Suppose the unmodulated light has a frequency of fc.
If you fire the modulated light at a grating There
are two obvious possibilities, either you get a line
with time varying intensity at an angle corresponding
to fc, or you get a signal which has a carrier fc and
two sidebands at +/- fm

fc
|
fc-fm | fc+fm
______|____|____|______

and each frequency produces a line of constant intensity.
Either way, you don't get any power at the angle
corresponding to fm itself.


I am assuming fully linear mixing with modulation
index 1, no sideband or carrier suppression.

IF the amplifiers following the mixer were flat from DC through light,
you WOULD also have output at fm.


sin(a)*sin(b) = (cos(a-b) - cos(a+b))/2

So

sin(fc.t)*(1+M*sin(fm.t)) =
sin(fc.t) + M/2*(cos((fc-fm).t) - cos(((fc+fm).t))

There is no component at fm, only the three I listed.


You may be correct. That math would seem to support it.
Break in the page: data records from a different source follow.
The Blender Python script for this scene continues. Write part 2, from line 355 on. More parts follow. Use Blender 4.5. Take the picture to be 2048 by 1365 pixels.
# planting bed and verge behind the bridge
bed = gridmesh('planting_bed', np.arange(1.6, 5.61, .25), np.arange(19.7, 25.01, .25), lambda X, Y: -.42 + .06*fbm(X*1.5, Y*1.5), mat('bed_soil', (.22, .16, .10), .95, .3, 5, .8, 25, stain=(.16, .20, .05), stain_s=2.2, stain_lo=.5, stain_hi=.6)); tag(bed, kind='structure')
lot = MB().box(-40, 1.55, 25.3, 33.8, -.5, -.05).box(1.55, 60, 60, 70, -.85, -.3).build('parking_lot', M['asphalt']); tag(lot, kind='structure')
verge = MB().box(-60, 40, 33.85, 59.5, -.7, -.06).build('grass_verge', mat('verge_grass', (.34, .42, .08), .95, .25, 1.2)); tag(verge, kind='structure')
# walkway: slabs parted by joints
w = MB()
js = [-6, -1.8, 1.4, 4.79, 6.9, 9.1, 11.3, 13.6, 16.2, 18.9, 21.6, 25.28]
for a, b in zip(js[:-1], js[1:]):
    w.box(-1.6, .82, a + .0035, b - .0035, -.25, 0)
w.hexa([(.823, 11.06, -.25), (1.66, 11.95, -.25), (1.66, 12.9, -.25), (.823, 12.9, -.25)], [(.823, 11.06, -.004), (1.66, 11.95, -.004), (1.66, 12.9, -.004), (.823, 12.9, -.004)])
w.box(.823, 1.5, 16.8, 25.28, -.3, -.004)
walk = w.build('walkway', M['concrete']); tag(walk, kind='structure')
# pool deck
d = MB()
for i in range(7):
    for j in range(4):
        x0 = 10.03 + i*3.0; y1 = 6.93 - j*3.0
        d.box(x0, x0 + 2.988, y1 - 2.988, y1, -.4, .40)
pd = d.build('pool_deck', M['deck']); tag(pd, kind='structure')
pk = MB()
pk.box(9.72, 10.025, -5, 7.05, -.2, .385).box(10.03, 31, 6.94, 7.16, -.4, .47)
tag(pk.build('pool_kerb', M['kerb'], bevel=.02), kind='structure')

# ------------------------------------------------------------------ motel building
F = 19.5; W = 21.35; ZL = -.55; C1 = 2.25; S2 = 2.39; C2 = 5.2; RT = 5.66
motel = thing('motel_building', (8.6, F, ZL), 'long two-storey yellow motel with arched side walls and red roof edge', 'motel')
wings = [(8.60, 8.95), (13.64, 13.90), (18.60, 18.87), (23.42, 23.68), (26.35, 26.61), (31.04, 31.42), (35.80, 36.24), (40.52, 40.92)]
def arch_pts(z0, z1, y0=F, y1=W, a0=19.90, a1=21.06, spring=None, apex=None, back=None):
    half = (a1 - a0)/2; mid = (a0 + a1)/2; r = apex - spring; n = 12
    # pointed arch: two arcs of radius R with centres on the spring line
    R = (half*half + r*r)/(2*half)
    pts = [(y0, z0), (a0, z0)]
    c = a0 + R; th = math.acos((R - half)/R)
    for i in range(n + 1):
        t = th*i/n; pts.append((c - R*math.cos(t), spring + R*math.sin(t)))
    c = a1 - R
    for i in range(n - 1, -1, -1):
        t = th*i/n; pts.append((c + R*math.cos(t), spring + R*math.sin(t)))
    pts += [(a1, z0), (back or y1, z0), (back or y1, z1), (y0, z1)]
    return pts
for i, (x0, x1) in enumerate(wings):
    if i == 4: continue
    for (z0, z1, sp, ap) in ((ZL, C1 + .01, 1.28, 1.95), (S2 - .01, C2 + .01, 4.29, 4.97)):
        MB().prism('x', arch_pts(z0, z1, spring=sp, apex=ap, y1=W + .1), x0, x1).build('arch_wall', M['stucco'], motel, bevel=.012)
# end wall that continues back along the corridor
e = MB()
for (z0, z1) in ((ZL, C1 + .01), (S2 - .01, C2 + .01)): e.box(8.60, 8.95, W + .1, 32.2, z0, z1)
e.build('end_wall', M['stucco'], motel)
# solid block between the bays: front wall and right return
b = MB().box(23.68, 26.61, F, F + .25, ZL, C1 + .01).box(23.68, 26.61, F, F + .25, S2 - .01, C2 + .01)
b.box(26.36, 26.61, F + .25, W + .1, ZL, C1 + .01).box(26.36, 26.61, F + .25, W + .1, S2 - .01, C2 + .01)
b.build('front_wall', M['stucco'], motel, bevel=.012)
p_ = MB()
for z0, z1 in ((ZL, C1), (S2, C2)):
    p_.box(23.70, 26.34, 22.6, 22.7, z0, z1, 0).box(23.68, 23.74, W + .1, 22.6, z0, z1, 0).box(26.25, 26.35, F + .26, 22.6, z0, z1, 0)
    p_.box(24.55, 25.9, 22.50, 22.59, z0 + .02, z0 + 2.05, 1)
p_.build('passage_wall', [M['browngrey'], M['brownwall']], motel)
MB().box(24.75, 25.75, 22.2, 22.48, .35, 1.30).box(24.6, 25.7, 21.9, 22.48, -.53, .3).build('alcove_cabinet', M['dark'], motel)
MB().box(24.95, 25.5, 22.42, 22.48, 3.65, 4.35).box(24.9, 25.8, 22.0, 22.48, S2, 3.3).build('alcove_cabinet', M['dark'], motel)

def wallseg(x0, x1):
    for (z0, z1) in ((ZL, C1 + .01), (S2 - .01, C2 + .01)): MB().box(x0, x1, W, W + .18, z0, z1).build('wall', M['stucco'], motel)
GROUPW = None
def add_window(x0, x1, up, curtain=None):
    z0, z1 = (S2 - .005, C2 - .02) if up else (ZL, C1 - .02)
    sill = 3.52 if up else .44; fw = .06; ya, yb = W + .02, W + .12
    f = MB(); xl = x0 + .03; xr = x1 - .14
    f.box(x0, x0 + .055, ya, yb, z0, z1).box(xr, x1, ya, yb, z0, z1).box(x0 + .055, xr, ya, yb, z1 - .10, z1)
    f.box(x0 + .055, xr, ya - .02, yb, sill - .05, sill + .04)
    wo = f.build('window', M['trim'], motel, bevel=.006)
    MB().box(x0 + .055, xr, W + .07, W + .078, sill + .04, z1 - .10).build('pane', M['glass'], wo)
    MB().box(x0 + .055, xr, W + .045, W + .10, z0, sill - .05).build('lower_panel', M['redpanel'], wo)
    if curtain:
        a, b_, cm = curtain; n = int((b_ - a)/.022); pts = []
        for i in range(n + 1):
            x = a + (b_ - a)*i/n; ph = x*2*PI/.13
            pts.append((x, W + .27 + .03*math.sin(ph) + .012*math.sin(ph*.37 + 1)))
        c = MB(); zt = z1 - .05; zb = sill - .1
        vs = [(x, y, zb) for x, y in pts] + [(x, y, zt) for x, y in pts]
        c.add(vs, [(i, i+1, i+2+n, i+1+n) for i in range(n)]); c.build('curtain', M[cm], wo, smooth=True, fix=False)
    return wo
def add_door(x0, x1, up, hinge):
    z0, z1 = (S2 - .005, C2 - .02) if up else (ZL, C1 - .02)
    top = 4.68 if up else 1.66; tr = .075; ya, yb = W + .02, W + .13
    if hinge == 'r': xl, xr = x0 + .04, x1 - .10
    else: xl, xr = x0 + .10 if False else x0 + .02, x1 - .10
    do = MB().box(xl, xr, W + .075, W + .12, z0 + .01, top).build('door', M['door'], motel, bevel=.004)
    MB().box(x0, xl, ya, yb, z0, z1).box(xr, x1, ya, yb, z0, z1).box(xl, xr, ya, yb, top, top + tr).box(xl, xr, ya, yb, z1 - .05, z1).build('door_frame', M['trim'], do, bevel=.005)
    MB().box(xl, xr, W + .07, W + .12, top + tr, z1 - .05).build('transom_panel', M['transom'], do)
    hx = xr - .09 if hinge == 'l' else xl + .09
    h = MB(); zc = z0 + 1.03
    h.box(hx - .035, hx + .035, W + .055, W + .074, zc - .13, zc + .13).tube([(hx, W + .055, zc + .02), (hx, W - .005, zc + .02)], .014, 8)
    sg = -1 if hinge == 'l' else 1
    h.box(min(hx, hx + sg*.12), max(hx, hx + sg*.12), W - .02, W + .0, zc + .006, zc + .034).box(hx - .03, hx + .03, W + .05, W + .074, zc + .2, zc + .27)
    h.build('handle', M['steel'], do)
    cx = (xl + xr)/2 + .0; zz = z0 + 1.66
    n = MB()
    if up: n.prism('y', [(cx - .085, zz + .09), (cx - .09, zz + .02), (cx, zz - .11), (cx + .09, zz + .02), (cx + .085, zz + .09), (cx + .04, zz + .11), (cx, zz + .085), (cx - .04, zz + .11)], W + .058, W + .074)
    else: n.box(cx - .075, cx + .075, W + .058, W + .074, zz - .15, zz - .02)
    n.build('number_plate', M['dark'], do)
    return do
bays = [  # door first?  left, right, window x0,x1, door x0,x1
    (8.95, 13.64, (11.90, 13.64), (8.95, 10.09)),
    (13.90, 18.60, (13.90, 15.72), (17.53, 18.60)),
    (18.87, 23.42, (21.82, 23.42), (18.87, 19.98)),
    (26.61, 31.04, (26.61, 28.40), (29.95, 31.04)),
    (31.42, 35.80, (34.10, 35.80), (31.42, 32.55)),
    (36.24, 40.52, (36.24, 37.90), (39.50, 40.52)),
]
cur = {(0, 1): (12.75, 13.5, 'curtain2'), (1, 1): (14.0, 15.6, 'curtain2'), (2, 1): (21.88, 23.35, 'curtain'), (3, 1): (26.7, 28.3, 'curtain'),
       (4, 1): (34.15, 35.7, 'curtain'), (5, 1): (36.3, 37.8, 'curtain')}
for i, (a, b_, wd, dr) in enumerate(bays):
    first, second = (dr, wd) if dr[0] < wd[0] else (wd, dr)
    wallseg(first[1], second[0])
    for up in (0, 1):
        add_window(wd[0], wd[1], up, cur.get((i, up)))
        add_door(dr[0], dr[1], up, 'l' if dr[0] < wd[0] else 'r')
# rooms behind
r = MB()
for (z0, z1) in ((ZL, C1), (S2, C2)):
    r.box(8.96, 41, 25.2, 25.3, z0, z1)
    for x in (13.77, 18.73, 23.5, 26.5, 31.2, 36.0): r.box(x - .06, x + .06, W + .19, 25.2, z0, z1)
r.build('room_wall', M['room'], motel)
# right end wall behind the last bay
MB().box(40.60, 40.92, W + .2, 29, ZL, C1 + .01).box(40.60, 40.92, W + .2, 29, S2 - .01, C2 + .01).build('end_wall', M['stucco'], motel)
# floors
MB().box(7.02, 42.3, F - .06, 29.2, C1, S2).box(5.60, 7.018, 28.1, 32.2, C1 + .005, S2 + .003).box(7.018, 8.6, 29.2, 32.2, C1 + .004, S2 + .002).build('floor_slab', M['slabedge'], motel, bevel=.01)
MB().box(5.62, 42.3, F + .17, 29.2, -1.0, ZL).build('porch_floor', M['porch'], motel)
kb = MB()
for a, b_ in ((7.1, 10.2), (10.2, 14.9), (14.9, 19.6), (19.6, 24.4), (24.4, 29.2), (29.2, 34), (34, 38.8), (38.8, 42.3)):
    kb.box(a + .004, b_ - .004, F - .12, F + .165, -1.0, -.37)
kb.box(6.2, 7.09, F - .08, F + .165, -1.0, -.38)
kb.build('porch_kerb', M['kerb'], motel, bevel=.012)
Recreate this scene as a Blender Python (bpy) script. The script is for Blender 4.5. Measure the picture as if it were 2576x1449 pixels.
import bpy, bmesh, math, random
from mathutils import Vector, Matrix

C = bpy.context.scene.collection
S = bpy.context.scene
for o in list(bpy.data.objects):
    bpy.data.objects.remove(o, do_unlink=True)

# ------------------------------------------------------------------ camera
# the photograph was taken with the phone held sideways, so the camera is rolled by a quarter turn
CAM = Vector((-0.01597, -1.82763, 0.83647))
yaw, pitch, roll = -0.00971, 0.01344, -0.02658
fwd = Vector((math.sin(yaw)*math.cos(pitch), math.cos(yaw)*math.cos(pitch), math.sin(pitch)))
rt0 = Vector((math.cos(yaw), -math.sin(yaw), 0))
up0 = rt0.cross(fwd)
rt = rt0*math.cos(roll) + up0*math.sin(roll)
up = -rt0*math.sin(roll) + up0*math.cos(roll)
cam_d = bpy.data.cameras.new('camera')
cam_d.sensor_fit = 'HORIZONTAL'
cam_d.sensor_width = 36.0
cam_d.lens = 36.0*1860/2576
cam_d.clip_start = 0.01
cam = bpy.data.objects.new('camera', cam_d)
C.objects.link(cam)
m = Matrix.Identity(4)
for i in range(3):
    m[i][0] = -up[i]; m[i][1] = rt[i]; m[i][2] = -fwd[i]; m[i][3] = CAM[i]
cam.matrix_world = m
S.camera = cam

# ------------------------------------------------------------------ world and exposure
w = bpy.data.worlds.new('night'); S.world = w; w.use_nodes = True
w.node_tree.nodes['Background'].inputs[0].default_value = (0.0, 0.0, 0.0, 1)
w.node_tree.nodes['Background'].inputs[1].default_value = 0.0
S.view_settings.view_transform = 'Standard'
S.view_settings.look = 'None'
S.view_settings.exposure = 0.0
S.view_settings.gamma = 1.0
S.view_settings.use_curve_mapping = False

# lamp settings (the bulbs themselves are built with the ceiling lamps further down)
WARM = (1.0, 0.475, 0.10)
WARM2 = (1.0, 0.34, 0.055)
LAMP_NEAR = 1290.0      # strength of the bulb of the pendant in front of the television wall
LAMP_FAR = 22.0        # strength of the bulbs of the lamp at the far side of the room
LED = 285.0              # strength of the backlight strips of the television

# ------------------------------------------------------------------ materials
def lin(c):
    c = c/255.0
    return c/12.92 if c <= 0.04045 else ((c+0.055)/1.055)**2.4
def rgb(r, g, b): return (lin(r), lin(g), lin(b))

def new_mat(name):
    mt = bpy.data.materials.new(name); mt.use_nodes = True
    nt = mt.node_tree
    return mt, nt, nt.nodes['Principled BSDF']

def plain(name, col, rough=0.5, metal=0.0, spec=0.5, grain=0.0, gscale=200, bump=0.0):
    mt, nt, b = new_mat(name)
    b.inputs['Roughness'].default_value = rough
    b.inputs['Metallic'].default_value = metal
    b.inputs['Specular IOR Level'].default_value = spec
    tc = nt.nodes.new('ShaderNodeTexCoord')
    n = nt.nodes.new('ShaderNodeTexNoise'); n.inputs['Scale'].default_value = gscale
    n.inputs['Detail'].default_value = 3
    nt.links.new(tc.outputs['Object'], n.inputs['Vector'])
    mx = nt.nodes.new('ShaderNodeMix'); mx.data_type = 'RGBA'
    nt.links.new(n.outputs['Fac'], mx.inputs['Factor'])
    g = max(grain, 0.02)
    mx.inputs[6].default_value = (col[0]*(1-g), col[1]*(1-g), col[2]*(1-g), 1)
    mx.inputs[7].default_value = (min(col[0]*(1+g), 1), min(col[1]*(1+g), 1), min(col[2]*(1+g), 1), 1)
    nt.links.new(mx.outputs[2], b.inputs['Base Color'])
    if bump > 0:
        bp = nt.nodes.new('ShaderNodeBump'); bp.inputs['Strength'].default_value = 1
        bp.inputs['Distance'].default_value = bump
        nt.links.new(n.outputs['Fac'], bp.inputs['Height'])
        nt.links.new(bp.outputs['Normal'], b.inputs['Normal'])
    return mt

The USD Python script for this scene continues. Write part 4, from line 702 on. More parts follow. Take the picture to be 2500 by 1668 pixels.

I would have sworn that the modulating signal also WOULD appear if it were
not filtered out. And it normally is because it is normally audio and the
carrier is RF.


The carrier apears because of the "(1+" term and likewise
the modulating signal will slip through if there is a DC
bias on the RF. In practical terms there usually will be
in a physical circuit but not in the case of light incident
on an optical modulator. As you say, it always gets filtered
out.

For instance, in the case of mixing two signals that are close to the same
frequency, as in a hetrodyne receiver, you get the sum, the difference and
both f1 and f2.


For a perfect four-quadrant multiplier with no DC offsets,
you only get sum and difference. f1 gets through if there
is DC on the f2 signal and vice versa.

[all the above assumes A3A modulation commonly called AM or amplitude
modulation].


A3A is single sideband, suppressed carrier. I was
describing A3 mode, both sidebands, M1 and no carrier
suppression.


Looks like either the designations have changed since I took my exams
(first class radio telephone, 2nd class radio telegraph, amateur extra
class) or my memory has played a nasty trick on me.

A check of my handbooks shows that memory is the offending agent.
A3 is double side band, A3A single, reduced carrier. A3J single,
suppressed carrier. I notice that A3E is the current designation for
double sideband with full carrier.


I was never a ham though I had some friends who were,
my interest was always in the digital side. I Googled
and randomly got this page:

http://jproc.ca/rrp/coverdale_ddr5k.html

Well, hopefully, it won't be the last time I am wrong about something.